Historians now think he was stitched up, that he did not have an affair with Virginia. On the other hand, he had had an affair with her mother and was a noted ladies' man. (Whatever Clinton has or has not done with Monica Lewinsky, Lord protect him from her mother).

Some have said that Dilke was brought down by political conspiracy though now it is thought that he was simply the patsy in Virginia's desire to hide the true identity of her lover.

Three in a bed? French vices? A man can't come back from that. His latest biography is called The Lost Prime Minister. Lost he was.

PROFUMO, THORPE, PARKINSON, MELLOR - and HART

The recent history of British politics is littered with relative pygmies made yet smaller by sexual scandal.

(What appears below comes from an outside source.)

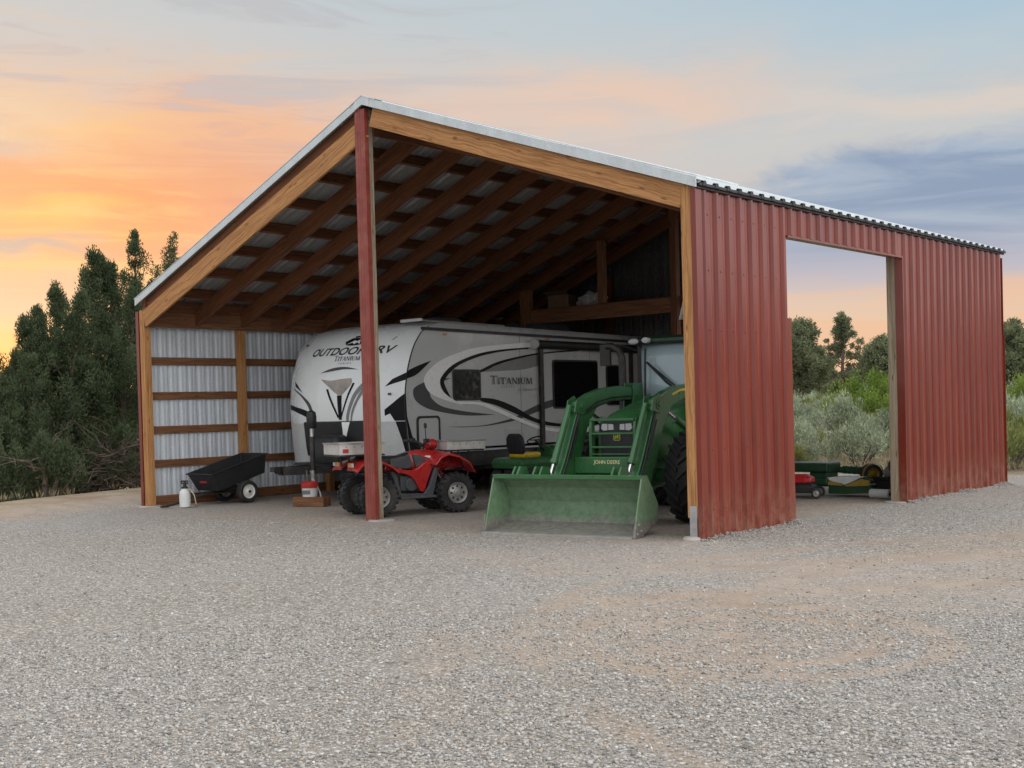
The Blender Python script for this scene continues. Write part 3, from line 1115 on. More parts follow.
for y0, y1, z0, z1 in ((3.86, 4.60, 1.76, 2.33), (6.72, 8.2, 1.56, 2.54), (8.5, 9.2, 1.6, 2.45)):
    m = tmb()
    m.prism(rrect(y0, y1, z0, z1), 'yz', xs-.01, xs+.022)
    w_ = m.build('window', 'black_trim', TR)
    m = tmb()
    m.prism(rrect(y0+.035, y1-.035, z0+.035, z1-.035, .05), 'yz', xs+.0, xs+.026)
    m.build('pane', 'dark_glass', w_)
m = tmb()
o_, i_ = rrect(2.92, 3.50, .95, 1.5, .08), rrect(2.96, 3.46, .99, 1.46, .06)
k = len(o_)
for d0, d1 in ((xs-.004, xs+.02),):
    vs_ = [(d, a, b) for d in (d0, d1) for pl in (o_, i_) for a, b in pl]
    fs_ = []
    for j in range(k):
        q = (j+1) % k
        fs_ += [(j, q, k+q, k+j), (2*k+j, 3*k+j, 3*k+q, 2*k+q), (j, 2*k+j, 2*k+q, q), (k+j, k+q, 3*k+q, 3*k+j)]
    m.add(vs_, fs_)
h_ = m.build('baggage_door', 'black_trim', TR)
m = tmb()
m.prism(i_, 'yz', xs-.004, xs+.012)
m.build('door_panel', 'trailer_grey', h_)
tmb().bb(xs, xs+.035, 3.18, 3.25, 1.0, 1.04).build('door_latch', 'black_plastic', h_)
# entry door further back
m = tmb()
m.prism(rrect(9.3, 9.9, .95, 2.75, .06), 'yz', xs-.004, xs+.018)
m.build('entry_door', 'trailer_grey', TR)
# lettering on the side


def side_text(body, y, z, size, mat, name, shear=0, bold=0., sp=1., sx=1.):
    v, f = text_mesh(body, size, shear, sp, bold)
    m = tmb()
    m.add([(xs+.0235, y+a*sx, z+b) for a, b, c_ in v], f)
    return m.build(name, mat, TR)


def strokes(word, h):
    """serif capitals drawn from bars: (polygons, total width)"""
    T, N_ = .24*h, .09*h
    out_, x = [], 0.

    def bar(x0, y0, x1, y1, w):
        out_.append([(x+x0-w/2, y0), (x+x0+w/2, y0), (x+x1+w/2, y1), (x+x1-w/2, y1)])

    def hb(x0, x1, y0, t):
        out_.append([(x+x0, y0), (x+x1, y0), (x+x1, y0+t), (x+x0, y0+t)])

    def serif(x0, y, w=.3):
        hb(x0-w*h/2, x0+w*h/2, y, .055*h)
    for i, ch in enumerate(word):
        H = h*1.28 if i == 0 else h
        if ch == 'T':
            w = H*.86
            bar(w/2, 0, w/2, H, T*.8)
            hb(0, w, H-.1*h, .1*h)
            bar(.05*h, H-.26*h, .05*h, H, .06*h)
            bar(w-.05*h, H-.26*h, w-.05*h, H, .06*h)
            serif(w/2, 0, .42)
        elif ch == 'I':
            w = h*.36
            bar(w/2, 0, w/2, h, T*.8)
            serif(w/2, 0, .36)
            serif(w/2, h*.945, .36)
        elif ch == 'A':
            w = h*.88
            bar(.1*h, 0, w*.48, h, N_)
            bar(w*.88, 0, w*.5, h, T*.85)
            hb(w*.26, w*.7, h*.3, .07*h)
            serif(.1*h, 0, .26)
            serif(w*.88, 0, .32)
        elif ch == 'N':
            w = h*.92
            bar(.14*h, 0, .14*h, h, N_)
            bar(w-.16*h, 0, .14*h, h, T*.8)
            bar(w-.16*h, 0, w-.16*h, h, N_)
            serif(.14*h, 0, .28)
            serif(.1*h, h*.945, .28)
            serif(w-.16*h, h*.945, .28)
        elif ch == 'U':
            w = h*.88
            bar(.17*h, .22*h, .17*h, h, T*.8)
            bar(w-.15*h, .22*h, w-.15*h, h, N_)
            bar(.17*h, .24*h, .36*h, .03*h, T*.7)
            bar(w-.15*h, .24*h, w-.36*h, .03*h, N_*1.2)
            hb(.27*h, w-.3*h, 0, .09*h)
            serif(.17*h, h*.945, .32)
            serif(w-.15*h, h*.945, .28)
        elif ch == 'M':
            w = h*1.12
            bar(.13*h, 0, .17*h, h, N_)
            bar(w*.5, 0, .19*h, h, T*.75)
            bar(w*.5, 0, w-.2*h, h, N_)
            bar(w-.15*h, 0, w-.19*h, h, T*.8)
            serif(.13*h, 0, .28)
            serif(w-.15*h, 0, .32)
        x += w+.07*h
    return out_, x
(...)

Profumo, whose friendship with Christine Keeler sounded the death knell for the Macmillan government, has spent the rest of his life as a moral giant quietly doing good; the disgraced Cecil Parkinson was replaced as Tory party chairman by John Selwyn Gummer (referred to then, like Al Gore now, as "a safe pair of trousers"), only for Parkinson, quite unbelievably, to buy some braces and come back; Jeremy Thorpe - most famous quote of his political life: "Bunnies can and will to France"; and call David Mellor and talk dirty about referees.

In the end none compares with the Eighties US presidential hopeful Gary Hart, who challenged the press over his alleged womanising "Put a tail on me and see how bored you will be" he said. Twenty-four hours later he was finished.